▸ Exercise requirements
Restate each of the lines below word for word and drop every picture.

▸ Recorded information
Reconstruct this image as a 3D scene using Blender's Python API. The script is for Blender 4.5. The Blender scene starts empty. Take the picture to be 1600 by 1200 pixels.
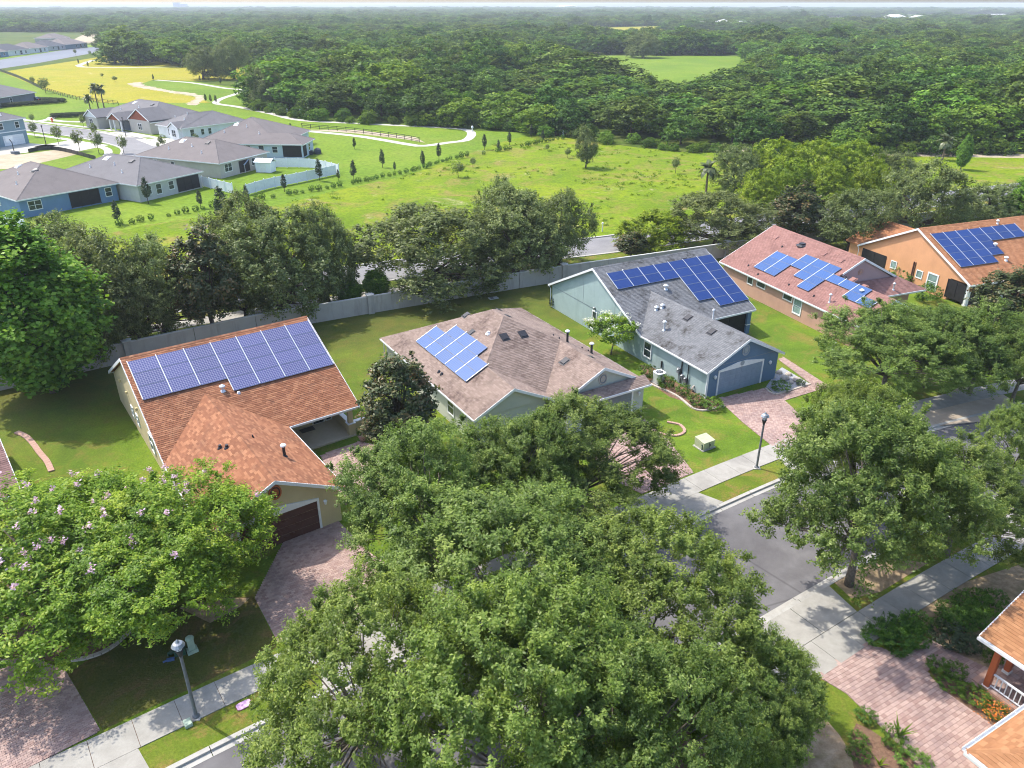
import bpy, math, random
import numpy as np
from mathutils import Vector, Matrix

rng = np.random.default_rng(11)
random.seed(11)
scn = bpy.context.scene
col = scn.collection
R = math.radians

# ------------------------------------------------------------------ camera
CAM_H = 30.0
FPX, HORIZON = 1200.0, 5.0                     # focal length and horizon row in pixels of the 1600 x 1200 photograph
PITCH = math.atan((600 - HORIZON) / FPX)
cam_d = bpy.data.cameras.new('camera')
cam = bpy.data.objects.new('camera', cam_d)
col.objects.link(cam)
cam.location = (0, 0, CAM_H)
cam.rotation_euler = (math.pi / 2 - PITCH, 0, 0)
cam_d.sensor_width = 36.0
cam_d.lens = 36.0 * FPX / 1600
cam_d.clip_start = 0.5
cam_d.clip_end = 30000
scn.camera = cam

# ------------------------------------------------------------------ daylight
SUN_EL, SUN_AZ = R(55), math.atan2(-0.86, 0.51)   # azimuth from +Y towards +X
world = bpy.data.worlds.new('World')
scn.world = world
world.use_nodes = True
wn = world.node_tree
bg = wn.nodes['Background']
sky = wn.nodes.new('ShaderNodeTexSky')
sky.sky_type = 'NISHITA'
sky.sun_disc = False
sky.sun_elevation = SUN_EL
sky.sun_rotation = SUN_AZ
sky.air_density = 0.9
sky.dust_density = 2.2
sky.ozone_density = 1.2
wn.links.new(sky.outputs[0], bg.inputs['Color'])
bg.inputs['Strength'].default_value = 0.15
sun_d = bpy.data.lights.new('sun', 'SUN')
sun_d.energy = 2.2
sun_d.angle = R(0.9)
sun_d.color = (1.0, 0.945, 0.85)
sun = bpy.data.objects.new('sun', sun_d)
col.objects.link(sun)
sun_vec = Vector((math.sin(SUN_AZ) * math.cos(SUN_EL), math.cos(SUN_AZ) * math.cos(SUN_EL), math.sin(SUN_EL)))
sun.rotation_euler = (-sun_vec).to_track_quat('-Z', 'Y').to_euler()
sun.location = (0, 0, 200)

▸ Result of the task
Reconstruct this image as a 3D scene using Blender's Python API. The script is for Blender 4.5. The Blender scene starts empty. Take the picture to be 1600 by 1200 pixels.
import bpy, math, random
import numpy as np
from mathutils import Vector, Matrix

rng = np.random.default_rng(11)
random.seed(11)
scn = bpy.context.scene
col = scn.collection
R = math.radians

# ------------------------------------------------------------------ camera
CAM_H = 30.0
FPX, HORIZON = 1200.0, 5.0                     # focal length and horizon row in pixels of the 1600 x 1200 photograph
PITCH = math.atan((600 - HORIZON) / FPX)
cam_d = bpy.data.cameras.new('camera')
cam = bpy.data.objects.new('camera', cam_d)
col.objects.link(cam)
cam.location = (0, 0, CAM_H)
cam.rotation_euler = (math.pi / 2 - PITCH, 0, 0)
cam_d.sensor_width = 36.0
cam_d.lens = 36.0 * FPX / 1600
cam_d.clip_start = 0.5
cam_d.clip_end = 30000
scn.camera = cam

# ------------------------------------------------------------------ daylight
SUN_EL, SUN_AZ = R(55), math.atan2(-0.86, 0.51)   # azimuth from +Y towards +X
world = bpy.data.worlds.new('World')
scn.world = world
world.use_nodes = True
wn = world.node_tree
bg = wn.nodes['Background']
sky = wn.nodes.new('ShaderNodeTexSky')
sky.sky_type = 'NISHITA'
sky.sun_disc = False
sky.sun_elevation = SUN_EL
sky.sun_rotation = SUN_AZ
sky.air_density = 0.9
sky.dust_density = 2.2
sky.ozone_density = 1.2
wn.links.new(sky.outputs[0], bg.inputs['Color'])
bg.inputs['Strength'].default_value = 0.15
sun_d = bpy.data.lights.new('sun', 'SUN')
sun_d.energy = 2.2
sun_d.angle = R(0.9)
sun_d.color = (1.0, 0.945, 0.85)
sun = bpy.data.objects.new('sun', sun_d)
col.objects.link(sun)
sun_vec = Vector((math.sin(SUN_AZ) * math.cos(SUN_EL), math.cos(SUN_AZ) * math.cos(SUN_EL), math.sin(SUN_EL)))
sun.rotation_euler = (-sun_vec).to_track_quat('-Z', 'Y').to_euler()
sun.location = (0, 0, 200)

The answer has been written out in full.